[Scene script records]

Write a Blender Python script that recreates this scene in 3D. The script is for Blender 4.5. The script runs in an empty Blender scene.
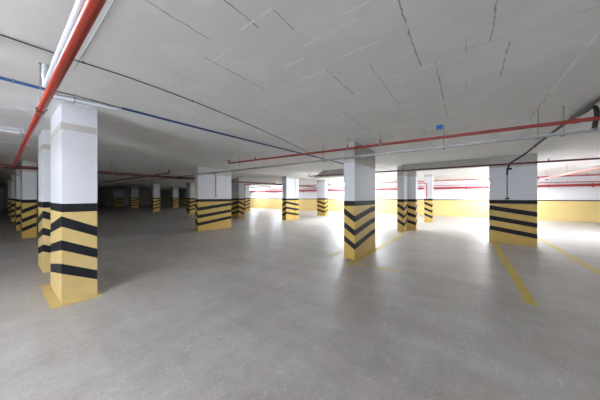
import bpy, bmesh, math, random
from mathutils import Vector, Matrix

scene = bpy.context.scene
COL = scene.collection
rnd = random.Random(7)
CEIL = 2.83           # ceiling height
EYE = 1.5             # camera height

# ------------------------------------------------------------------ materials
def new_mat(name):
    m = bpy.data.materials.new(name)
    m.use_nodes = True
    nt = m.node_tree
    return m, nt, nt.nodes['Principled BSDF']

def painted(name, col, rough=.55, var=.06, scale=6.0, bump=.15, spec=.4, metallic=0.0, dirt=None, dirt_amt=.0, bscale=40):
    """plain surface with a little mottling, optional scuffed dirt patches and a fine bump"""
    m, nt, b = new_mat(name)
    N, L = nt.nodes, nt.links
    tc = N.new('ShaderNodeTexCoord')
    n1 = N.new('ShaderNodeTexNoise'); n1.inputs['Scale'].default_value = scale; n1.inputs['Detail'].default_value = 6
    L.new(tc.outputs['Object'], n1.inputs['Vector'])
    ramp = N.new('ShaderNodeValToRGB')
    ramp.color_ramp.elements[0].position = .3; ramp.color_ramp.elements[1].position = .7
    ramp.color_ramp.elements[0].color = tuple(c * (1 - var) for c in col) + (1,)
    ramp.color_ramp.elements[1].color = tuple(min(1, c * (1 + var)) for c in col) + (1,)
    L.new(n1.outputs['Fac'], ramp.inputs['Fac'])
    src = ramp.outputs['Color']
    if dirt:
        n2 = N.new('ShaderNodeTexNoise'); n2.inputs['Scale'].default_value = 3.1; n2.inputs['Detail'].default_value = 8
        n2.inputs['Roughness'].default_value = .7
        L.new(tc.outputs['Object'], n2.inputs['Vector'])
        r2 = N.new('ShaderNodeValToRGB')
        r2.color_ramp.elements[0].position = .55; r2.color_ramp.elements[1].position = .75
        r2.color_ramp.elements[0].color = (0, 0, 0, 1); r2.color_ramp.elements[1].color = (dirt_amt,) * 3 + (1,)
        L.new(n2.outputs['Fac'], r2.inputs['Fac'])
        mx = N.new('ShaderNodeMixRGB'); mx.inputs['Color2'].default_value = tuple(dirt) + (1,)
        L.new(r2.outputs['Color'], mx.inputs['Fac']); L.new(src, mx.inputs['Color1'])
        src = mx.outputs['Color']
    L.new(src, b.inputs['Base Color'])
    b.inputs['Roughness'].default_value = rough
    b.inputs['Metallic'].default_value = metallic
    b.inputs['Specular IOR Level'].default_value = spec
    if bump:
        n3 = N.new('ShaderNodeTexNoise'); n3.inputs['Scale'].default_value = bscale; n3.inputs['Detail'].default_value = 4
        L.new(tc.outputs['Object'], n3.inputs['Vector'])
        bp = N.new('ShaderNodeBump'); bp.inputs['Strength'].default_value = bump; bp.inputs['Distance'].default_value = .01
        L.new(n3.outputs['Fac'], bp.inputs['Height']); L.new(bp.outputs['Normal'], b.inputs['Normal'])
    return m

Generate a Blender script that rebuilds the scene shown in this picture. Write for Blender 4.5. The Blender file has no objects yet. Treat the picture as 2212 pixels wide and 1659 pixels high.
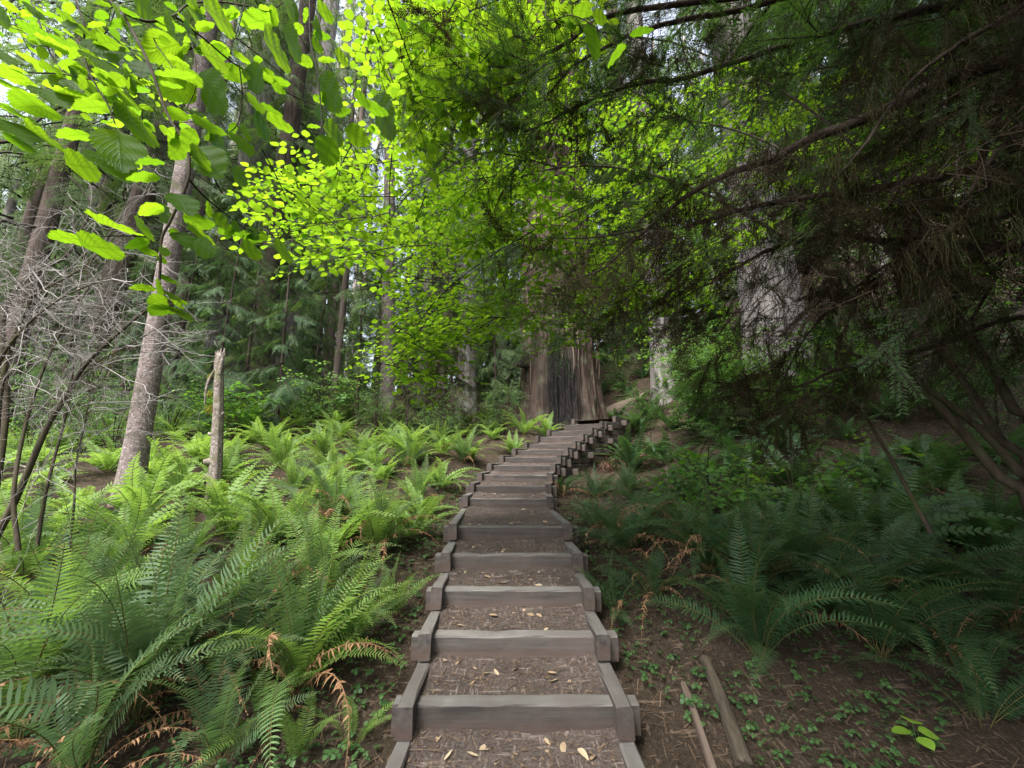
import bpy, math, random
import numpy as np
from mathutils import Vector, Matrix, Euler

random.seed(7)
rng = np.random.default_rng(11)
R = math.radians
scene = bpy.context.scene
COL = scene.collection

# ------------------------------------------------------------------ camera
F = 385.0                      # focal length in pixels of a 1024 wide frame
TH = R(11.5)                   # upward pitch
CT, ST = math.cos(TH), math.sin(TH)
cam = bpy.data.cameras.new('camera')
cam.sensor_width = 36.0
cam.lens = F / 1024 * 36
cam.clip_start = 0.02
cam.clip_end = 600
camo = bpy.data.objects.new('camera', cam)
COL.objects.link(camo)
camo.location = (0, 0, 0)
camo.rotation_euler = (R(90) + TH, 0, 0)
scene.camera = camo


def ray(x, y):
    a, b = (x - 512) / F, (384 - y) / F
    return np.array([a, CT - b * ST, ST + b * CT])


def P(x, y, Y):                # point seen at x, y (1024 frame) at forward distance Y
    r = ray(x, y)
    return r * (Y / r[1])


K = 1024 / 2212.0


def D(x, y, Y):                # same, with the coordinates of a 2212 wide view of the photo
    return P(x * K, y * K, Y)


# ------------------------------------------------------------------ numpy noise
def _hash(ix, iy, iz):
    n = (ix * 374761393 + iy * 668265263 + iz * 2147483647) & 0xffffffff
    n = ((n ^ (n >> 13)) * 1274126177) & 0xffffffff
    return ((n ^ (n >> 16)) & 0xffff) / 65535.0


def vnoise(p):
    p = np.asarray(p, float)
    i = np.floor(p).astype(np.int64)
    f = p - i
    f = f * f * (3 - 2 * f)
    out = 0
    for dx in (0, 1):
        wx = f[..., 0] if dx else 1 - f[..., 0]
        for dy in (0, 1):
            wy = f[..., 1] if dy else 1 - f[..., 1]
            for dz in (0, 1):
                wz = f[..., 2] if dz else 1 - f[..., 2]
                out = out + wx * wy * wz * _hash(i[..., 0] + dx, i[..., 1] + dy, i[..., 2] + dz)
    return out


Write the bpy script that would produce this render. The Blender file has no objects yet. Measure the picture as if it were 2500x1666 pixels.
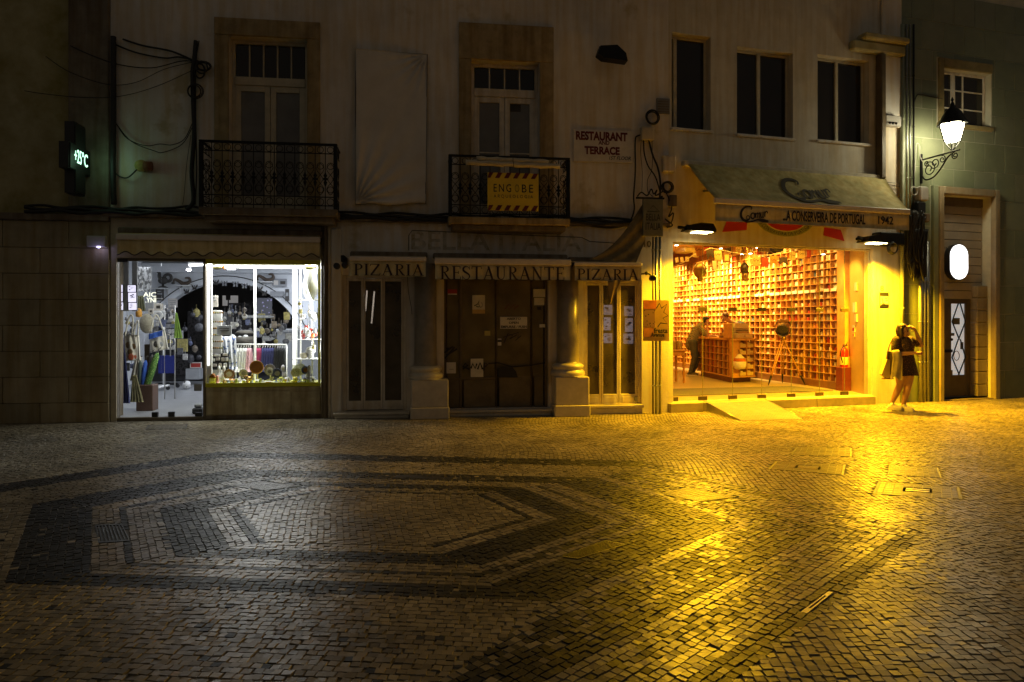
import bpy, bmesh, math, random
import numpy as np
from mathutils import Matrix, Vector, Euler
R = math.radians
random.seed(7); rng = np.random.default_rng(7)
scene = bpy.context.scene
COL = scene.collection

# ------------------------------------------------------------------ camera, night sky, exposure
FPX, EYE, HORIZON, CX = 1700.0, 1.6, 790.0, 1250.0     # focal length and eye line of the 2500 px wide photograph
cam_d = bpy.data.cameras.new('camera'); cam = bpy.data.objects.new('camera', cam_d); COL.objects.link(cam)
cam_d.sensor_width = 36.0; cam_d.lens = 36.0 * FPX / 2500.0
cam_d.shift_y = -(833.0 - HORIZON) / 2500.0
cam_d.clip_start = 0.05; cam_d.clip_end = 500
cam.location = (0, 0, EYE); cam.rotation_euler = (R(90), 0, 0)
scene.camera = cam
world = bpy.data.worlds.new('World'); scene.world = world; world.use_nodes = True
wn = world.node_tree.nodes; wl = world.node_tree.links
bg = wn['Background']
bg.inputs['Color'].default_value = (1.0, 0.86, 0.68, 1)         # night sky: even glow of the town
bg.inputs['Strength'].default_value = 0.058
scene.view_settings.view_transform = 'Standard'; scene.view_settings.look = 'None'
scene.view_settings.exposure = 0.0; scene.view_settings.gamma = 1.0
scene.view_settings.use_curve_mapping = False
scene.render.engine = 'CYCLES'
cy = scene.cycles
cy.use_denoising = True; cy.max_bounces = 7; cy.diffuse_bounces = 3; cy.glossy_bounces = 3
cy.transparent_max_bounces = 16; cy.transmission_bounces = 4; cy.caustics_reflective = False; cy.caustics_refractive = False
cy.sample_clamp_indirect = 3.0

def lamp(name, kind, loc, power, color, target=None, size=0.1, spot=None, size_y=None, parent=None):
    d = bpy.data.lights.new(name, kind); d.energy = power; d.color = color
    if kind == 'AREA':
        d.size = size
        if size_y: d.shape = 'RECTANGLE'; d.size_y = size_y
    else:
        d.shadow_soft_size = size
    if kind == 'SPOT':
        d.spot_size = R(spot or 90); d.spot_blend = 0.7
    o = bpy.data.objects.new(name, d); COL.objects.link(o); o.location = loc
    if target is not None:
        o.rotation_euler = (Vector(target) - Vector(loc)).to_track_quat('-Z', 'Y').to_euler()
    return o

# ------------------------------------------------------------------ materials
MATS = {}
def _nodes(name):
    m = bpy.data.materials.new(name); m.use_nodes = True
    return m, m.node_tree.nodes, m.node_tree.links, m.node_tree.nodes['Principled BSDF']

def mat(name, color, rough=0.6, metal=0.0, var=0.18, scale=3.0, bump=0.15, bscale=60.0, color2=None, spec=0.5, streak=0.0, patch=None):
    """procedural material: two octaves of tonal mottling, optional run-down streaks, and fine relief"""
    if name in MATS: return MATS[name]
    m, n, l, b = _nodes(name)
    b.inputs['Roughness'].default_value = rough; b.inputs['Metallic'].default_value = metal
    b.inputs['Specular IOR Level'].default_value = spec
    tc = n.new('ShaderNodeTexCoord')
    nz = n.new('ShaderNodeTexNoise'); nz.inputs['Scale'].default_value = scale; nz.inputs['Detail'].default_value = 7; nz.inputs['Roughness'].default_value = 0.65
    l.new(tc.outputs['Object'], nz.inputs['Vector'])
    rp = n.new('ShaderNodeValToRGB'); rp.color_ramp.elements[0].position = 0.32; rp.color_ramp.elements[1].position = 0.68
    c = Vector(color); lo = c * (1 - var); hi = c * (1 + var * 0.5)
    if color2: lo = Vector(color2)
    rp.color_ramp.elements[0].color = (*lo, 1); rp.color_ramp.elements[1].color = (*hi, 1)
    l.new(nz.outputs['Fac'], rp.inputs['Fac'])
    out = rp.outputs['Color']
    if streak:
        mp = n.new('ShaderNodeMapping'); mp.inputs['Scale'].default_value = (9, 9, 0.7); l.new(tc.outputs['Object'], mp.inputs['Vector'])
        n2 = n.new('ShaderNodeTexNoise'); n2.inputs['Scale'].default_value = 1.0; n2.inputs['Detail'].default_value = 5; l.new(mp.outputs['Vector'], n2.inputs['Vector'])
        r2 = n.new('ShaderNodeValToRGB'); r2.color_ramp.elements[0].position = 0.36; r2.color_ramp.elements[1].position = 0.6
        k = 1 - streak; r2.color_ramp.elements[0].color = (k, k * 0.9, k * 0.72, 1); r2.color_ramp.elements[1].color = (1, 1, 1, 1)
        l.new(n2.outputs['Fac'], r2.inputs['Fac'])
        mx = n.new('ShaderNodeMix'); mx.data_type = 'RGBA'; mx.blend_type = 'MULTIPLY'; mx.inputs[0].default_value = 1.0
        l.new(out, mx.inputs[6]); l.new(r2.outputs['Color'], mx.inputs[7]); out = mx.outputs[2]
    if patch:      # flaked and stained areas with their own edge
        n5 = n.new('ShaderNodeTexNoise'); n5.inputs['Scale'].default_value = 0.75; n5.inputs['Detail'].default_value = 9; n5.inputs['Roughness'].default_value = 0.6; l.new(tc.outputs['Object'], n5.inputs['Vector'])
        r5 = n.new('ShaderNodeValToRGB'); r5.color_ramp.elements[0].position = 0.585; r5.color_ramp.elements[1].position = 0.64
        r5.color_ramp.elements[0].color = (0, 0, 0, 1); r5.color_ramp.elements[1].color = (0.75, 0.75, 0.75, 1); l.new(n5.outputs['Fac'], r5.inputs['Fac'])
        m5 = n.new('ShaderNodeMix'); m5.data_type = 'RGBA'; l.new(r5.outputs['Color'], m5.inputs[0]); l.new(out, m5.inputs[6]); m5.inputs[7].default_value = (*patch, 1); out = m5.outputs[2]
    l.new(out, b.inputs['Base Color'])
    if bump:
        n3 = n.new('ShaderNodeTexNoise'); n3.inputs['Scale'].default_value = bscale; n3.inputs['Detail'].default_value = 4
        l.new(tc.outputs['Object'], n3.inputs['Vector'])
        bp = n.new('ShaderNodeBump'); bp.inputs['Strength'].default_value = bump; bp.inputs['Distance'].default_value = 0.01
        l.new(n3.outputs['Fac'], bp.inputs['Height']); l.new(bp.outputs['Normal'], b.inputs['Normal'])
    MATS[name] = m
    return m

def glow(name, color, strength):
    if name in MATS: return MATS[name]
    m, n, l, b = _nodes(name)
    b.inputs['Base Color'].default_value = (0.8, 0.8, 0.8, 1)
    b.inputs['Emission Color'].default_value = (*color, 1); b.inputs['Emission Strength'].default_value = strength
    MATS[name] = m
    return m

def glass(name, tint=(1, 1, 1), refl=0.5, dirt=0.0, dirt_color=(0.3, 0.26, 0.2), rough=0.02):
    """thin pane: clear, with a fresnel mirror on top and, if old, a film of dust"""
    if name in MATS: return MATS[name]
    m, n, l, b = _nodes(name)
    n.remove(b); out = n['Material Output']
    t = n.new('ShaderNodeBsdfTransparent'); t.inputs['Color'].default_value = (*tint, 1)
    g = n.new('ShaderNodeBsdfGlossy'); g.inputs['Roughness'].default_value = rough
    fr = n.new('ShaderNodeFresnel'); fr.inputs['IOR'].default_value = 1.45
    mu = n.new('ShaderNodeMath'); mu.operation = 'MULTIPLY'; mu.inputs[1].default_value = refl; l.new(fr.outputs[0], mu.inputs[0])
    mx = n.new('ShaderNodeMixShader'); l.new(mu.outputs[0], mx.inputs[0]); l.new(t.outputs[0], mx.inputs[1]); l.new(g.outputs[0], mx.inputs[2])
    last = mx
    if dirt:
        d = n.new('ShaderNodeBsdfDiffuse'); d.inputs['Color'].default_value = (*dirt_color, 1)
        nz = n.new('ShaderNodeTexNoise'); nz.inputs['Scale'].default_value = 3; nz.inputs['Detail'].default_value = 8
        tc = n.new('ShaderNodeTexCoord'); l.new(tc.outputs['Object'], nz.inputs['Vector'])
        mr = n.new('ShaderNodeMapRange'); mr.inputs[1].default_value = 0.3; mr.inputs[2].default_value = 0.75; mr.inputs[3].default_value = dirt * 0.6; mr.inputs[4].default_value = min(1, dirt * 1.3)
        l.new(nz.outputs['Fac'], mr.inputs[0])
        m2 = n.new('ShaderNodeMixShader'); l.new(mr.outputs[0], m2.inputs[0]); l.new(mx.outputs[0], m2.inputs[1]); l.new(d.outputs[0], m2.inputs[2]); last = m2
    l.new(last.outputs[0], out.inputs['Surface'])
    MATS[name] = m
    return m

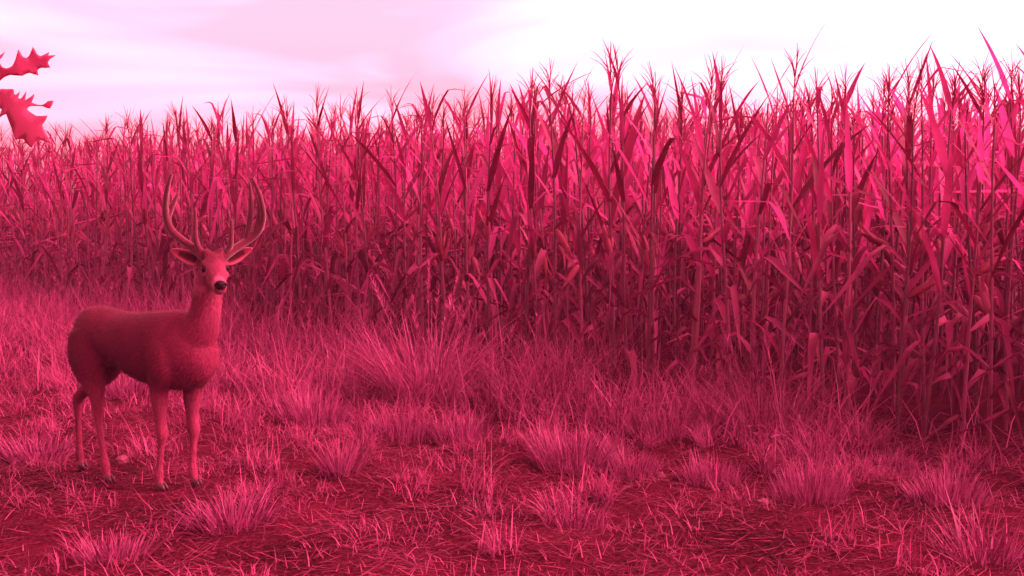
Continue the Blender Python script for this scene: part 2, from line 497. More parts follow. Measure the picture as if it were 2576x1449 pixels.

What to produce
Extract each line holding the word "Python" from the records.

Task answer
Write a Blender Python script that recreates this scene in 3D. The script is for Blender 4.5. The script runs in an empty Blender scene.
Continue the Blender Python script for this scene: part 2, from line 497. More parts follow. Measure the picture as if it were 2576x1449 pixels.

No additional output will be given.